Ayesha Saba
Pakistan needs to improve its fiscal discipline to reduce dependence on domestic and foreign loans which are burdening the economy, says a renowned economist. “Lack of fiscal discipline has been one of the major problems of Pakistan’s economy. Governments have been spending more than they have earned through taxes and, in turn, to finance their operations, they resort to heavy borrowing from domestic as well as external sources,” said Dr Usman W. Chohan, Director of Economic Affairs and National Development, Centre for Aerospace and Security Studies, Islamabad, while talking to WealthPK. “While debt in itself is not bad, Pakistan had been utilising it to finance the current expenditures of the government instead of spending on development. This leads to a decline in the credit rating of the country which negatively impacts future lending as well as investment,” he elaborated. Dr Usman mentioned that Pakistan’s budgetary condition has deteriorated over the past three decades.

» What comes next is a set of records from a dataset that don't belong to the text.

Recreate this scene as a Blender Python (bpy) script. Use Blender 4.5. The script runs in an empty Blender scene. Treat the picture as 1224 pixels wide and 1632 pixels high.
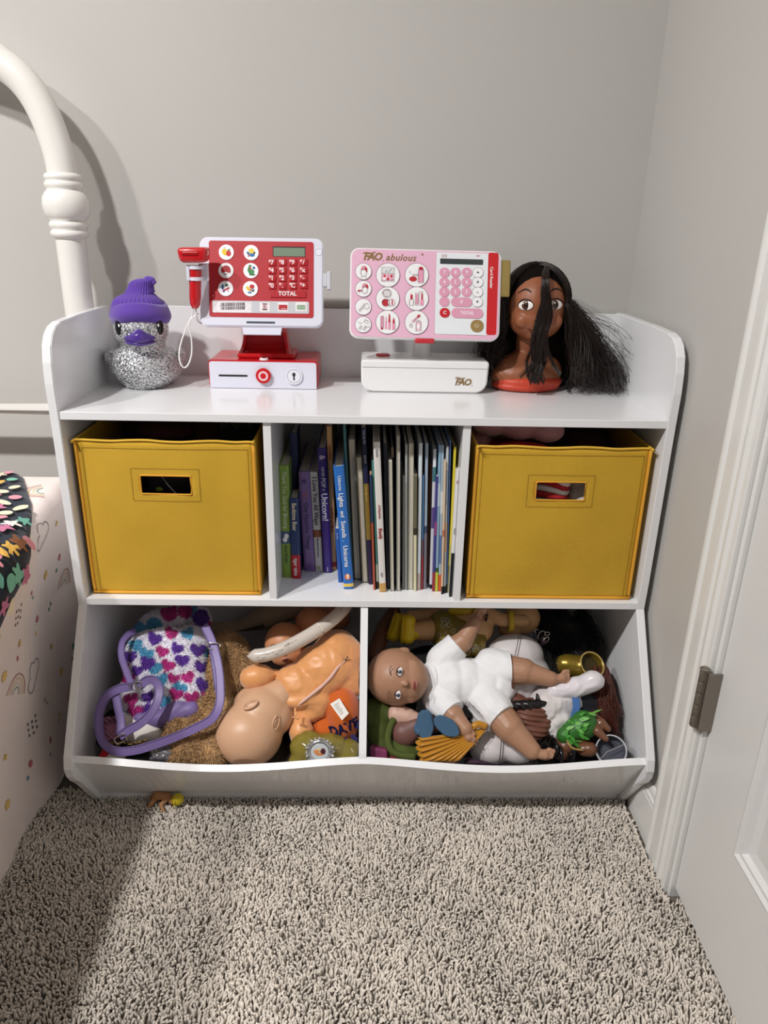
import bpy, bmesh, math, random
import numpy as np
from mathutils import Vector, Matrix, Quaternion, noise
random.seed(7); rng = np.random.default_rng(7)
PI = math.pi
scene = bpy.context.scene
COL = scene.collection

# ------------------------------------------------------------------ camera
FPX, PITCH, YAW, ROLL = 1179.9, .37063, -.0268, .02182
CAM = Vector((.4505, -1.3717, .9394))
cy, sy, cp, sp = math.cos(YAW), math.sin(YAW), math.cos(PITCH), math.sin(PITCH)
FWD = Vector((-sy*cp, cy*cp, -sp)); RT0 = Vector((cy, sy, 0)); UP0 = RT0.cross(FWD)
RT = math.cos(ROLL)*RT0 + math.sin(ROLL)*UP0
UPV = -math.sin(ROLL)*RT0 + math.cos(ROLL)*UP0
cd = bpy.data.cameras.new('camera'); cam = bpy.data.objects.new('camera', cd); COL.objects.link(cam)
cam.matrix_world = Matrix(((RT.x, UPV.x, -FWD.x, CAM.x), (RT.y, UPV.y, -FWD.y, CAM.y), (RT.z, UPV.z, -FWD.z, CAM.z), (0, 0, 0, 1)))
cd.sensor_fit = 'VERTICAL'; cd.sensor_height = 24.0; cd.lens = FPX/1632*24.0
cd.clip_start = .02
scene.camera = cam
# ------------------------------------------------------------------ light
scene.view_settings.view_transform = 'Standard'; scene.view_settings.look = 'None'
scene.view_settings.gamma = 1; scene.view_settings.exposure = 0.0
w = bpy.data.worlds.new('World'); scene.world = w; w.use_nodes = True
w.node_tree.nodes['Background'].inputs[0].default_value = (1.0, .99, .97, 1)
w.node_tree.nodes['Background'].inputs[1].default_value = .06
LAMPS = [((-1.20, -1.46, 2.33), 34), ((-.55, -1.46, 2.33), 47)]

def px_ray(x, y):
    return FWD + (x-612)/FPX*RT - (y-816)/FPX*UPV
def at(x, y, Y):            # the point of the room at depth Y seen along that direction
    d = px_ray(x, y); return CAM + d*((Y-CAM.y)/d.y)
def atz(x, y, Z):
    d = px_ray(x, y); return CAM + d*((Z-CAM.z)/d.z)
def atx(x, y, X):
    d = px_ray(x, y); return CAM + d*((X-CAM.x)/d.x)
PN = Vector((0, -.70, .714)); P0 = Vector((0, -.40, .15))
def pile(x, y, h=0.0):      # a point on the sloping heap of toys, h above it
    d = px_ray(x, y); return CAM + d*((h - (CAM-P0).dot(PN))/d.dot(PN))

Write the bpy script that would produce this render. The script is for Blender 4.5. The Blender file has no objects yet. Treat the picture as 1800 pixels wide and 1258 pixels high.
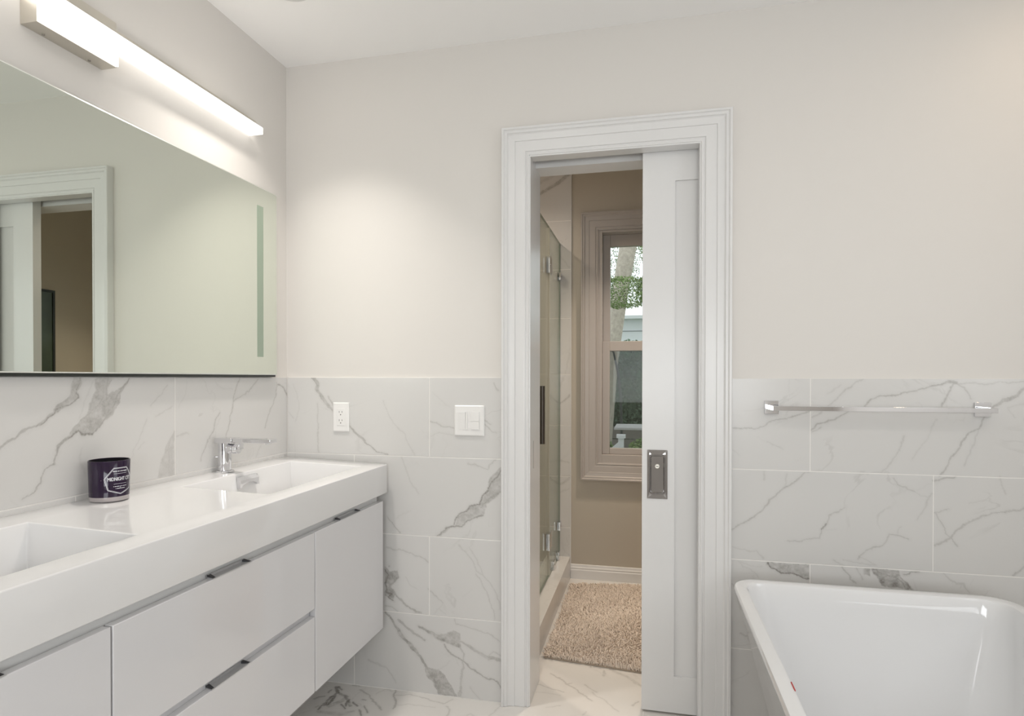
import bpy, bmesh, math, random
import numpy as np
from mathutils import Vector, Matrix

random.seed(7)
SC = bpy.context.scene
COL = SC.collection
PI = math.pi
R = math.radians

# ---------------------------------------------------------------- camera, view, world, lamps
cam_data = bpy.data.cameras.new('camera')
cam = bpy.data.objects.new('camera', cam_data)
COL.objects.link(cam)
SC.camera = cam
EYE = 1.206
cam_data.sensor_fit = 'HORIZONTAL'
cam_data.sensor_width = 36.0
cam_data.lens = 36.0 * 1055.36 / 1800.0
cam_data.shift_y = (672.35 - 629.0) / 1800.0
cam_data.clip_start = 0.02
cam_data.clip_end = 200
yaw, pitch, roll = R(12.7756), R(-0.4415), R(-0.052)
fwd = Vector((-math.sin(yaw) * math.cos(pitch), math.cos(yaw) * math.cos(pitch), math.sin(pitch)))
rgt = Vector((math.cos(yaw), math.sin(yaw), 0))
dwn = fwd.cross(rgt)
r2 = rgt * math.cos(roll) + dwn * math.sin(roll)
d2 = dwn * math.cos(roll) - rgt * math.sin(roll)
cam.matrix_world = Matrix((
    (r2.x, -d2.x, -fwd.x, 0.0),
    (r2.y, -d2.y, -fwd.y, 0.0),
    (r2.z, -d2.z, -fwd.z, EYE),
    (0, 0, 0, 1)))

SC.view_settings.view_transform = 'Standard'
SC.view_settings.look = 'None'
SC.view_settings.gamma = 1.0
SC.view_settings.use_curve_mapping = False
SC.view_settings.exposure = 0.0

world = bpy.data.worlds.new('sky')
SC.world = world
world.use_nodes = True
_bg = world.node_tree.nodes['Background']
_bg.inputs[0].default_value = (0.92, 0.96, 1.0, 1)
_bg.inputs[1].default_value = 1.7


def area_light(name, loc, rot, sx, sy, watts, color, disk=False):
    d = bpy.data.lights.new(name, 'AREA')
    d.shape = 'DISK' if disk else 'RECTANGLE'
    d.size = sx
    if not disk:
        d.size_y = sy
    d.energy = watts
    d.color = color
    o = bpy.data.objects.new(name, d)
    o.location = loc
    o.rotation_euler = rot
    COL.objects.link(o)
    return o


# fill lights added at made-up windows behind the camera and beside the tub
area_light('rear_fill_light', (0.25, -1.66, 1.28), (R(110), 0, 0), 1.5, 0.9, 26.0, (0.96, 0.98, 1.0))
area_light('tub_fill_light', (1.56, 0.75, 1.55), (R(90), 0, R(90)), 1.1, 0.9, 4.5, (0.97, 0.98, 1.0))
# recessed downlights, the last two added to light the shower room: x, y, z, watts
DOWNLIGHTS = [(-1.12, 1.711, 2.4525, 3.9), (-0.55, 0.45, 2.4525, 2.5), (0.75, 0.45, 2.4525, 2.5),
              (1.30, 1.72, 2.4525, 1.3), (-0.55, -0.85, 2.4525, 2.5), (0.75, -0.85, 2.4525, 2.5), (0.08, 3.10, 2.4525, 7.4), (-1.02, 2.95, 2.4525, 7.5)]
for _x, _y, _z, _w in DOWNLIGHTS:
    _l = area_light('downlight_lamp', (_x, _y, _z - 0.012), (0, 0, 0), 0.11, 0.11, _w, (1.0, 0.94, 0.87), True)
    if _x < -1.0 and _y < 2.0:
        _l.data.spread = R(92)
    if _x > 1.0:
        _l.data.color = (1.0, 0.78, 0.55)
    if _y > 2.5:
        _l.data.spread = R(92 if _x > -0.5 else 150)
        _l.data.color = (1.0, 0.84, 0.69)


# ---------------------------------------------------------------- materials
def mat(name, color=(0.8, 0.8, 0.8), rough=0.5, metal=0.0, coat=0.0, emis=0.0, ecol=None, spec=0.5, bump=0.0, bscale=200.0, vary=0.0):
    m = bpy.data.materials.new(name)
    m.use_nodes = True
    nt = m.node_tree
    b = nt.nodes['Principled BSDF']
    b.inputs['Base Color'].default_value = (*color, 1)
    b.inputs['Roughness'].default_value = rough
    b.inputs['Metallic'].default_value = metal
    b.inputs['Specular IOR Level'].default_value = spec
    b.inputs['Coat Weight'].default_value = coat
    b.inputs['Coat Roughness'].default_value = 0.03
    if emis:
        b.inputs['Emission Color'].default_value = (*(ecol or color), 1)
        b.inputs['Emission Strength'].default_value = emis
    if bump or vary:
        geo = nt.nodes.new('ShaderNodeNewGeometry')
        n = nt.nodes.new('ShaderNodeTexNoise')
        n.inputs['Scale'].default_value = bscale
        n.inputs['Detail'].default_value = 3
        nt.links.new(geo.outputs['Position'], n.inputs['Vector'])
        if bump:
            bp = nt.nodes.new('ShaderNodeBump')
            bp.inputs['Strength'].default_value = bump
            bp.inputs['Distance'].default_value = 0.001
            nt.links.new(n.outputs['Fac'], bp.inputs['Height'])
            nt.links.new(bp.outputs['Normal'], b.inputs['Normal'])
        if vary:
            mx = nt.nodes.new('ShaderNodeMixRGB')
            mx.inputs['Color1'].default_value = (*[c * (1 - vary) for c in color], 1)
            mx.inputs['Color2'].default_value = (*[min(1, c * (1 + vary)) for c in color], 1)
            nt.links.new(n.outputs['Fac'], mx.inputs['Fac'])
            nt.links.new(mx.outputs['Color'], b.inputs['Base Color'])
    return m


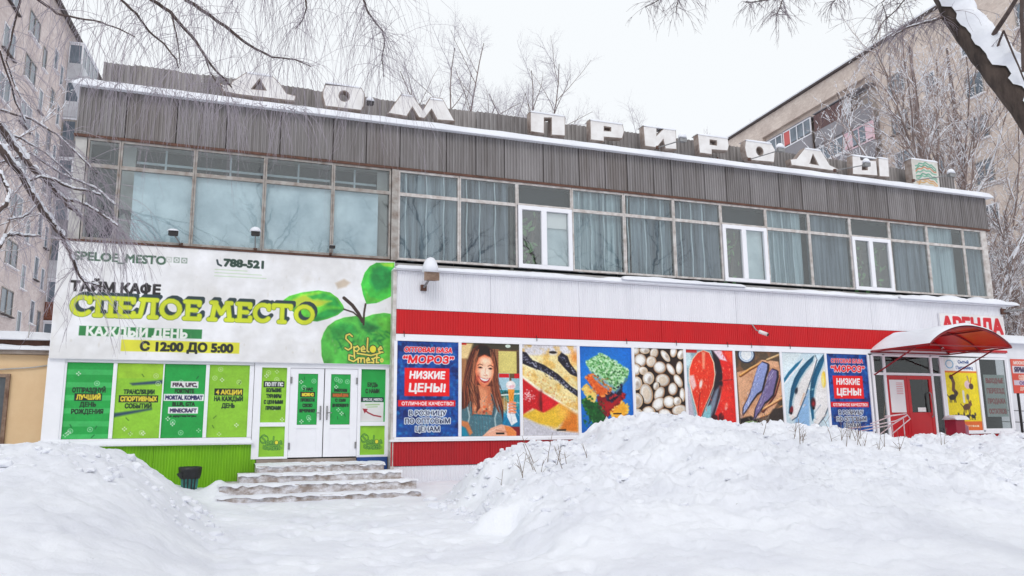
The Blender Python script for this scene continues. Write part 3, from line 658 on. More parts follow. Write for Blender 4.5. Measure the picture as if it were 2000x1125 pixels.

He said the main factors contributing to this deterioration are the provision of subsidies to the power sector, low level of national savings, growing government debt, fluctuating currency rate, prolonged trade deficit, and inflation. He said that Pakistan must undertake a multifaceted approach to extricate itself from this quagmire. “First and foremost, the nation needs to prioritise comprehensive structural reforms aimed at reducing reliance on external borrowing,” he emphasised. “By bolstering revenue generation through progressive taxation, curbing tax evasion, and fostering a conducive business environment, Pakistan can gradually reduce its dependence on International Monetary Fund (IMF) loans,” he added.
Dr Usman said effective public investment should be made in dams and canals, software industry, think tanks, human resources, education, and healthcare to ensure sustainable and long-term growth. “By focusing on sectors with a comparative advantage, such as agriculture, textiles, and technology, Pakistan can strengthen its economic resilience and diminish the need for external financial aid,” he added. Dr Usman cautioned that in a global recession, no country would be able to help, and that Pakistan needed to exploit its own opportunities. He said that if significant structural reforms are not made and economic challenges not taken seriously, the next crisis might be much bigger and far worse. According to Pakistan Economic Survey 2022-23, the unprecedented rise in expenditure during the fiscal year 2021-22 compared to the revenue put the fiscal sector under severe pressure.
Consequently, the revenue-expenditure gap widened, and overall, the indicators of fiscal performance witnessed a sharp deterioration during FY22. For instance, fiscal deficit widened by 55% and reached Rs5.259 trillion during FY22 against Rs3.403 trillion during FY21. In terms of gross domestic product (GDP), fiscal deficit increased to 7.9% from 6.1% during the period under review. The primary deficit reached Rs2.077 trillion during FY23 (-3.1% of GDP) from Rs653.6 billion during FY21 (-1.2% of GDP) owing to higher growth in non-markup expenditure. Similarly, a sharp rise in current expenditures relative to revenues jacked up the revenue deficit from 3.9% of GDP during FY21 to 5.2% during FY22.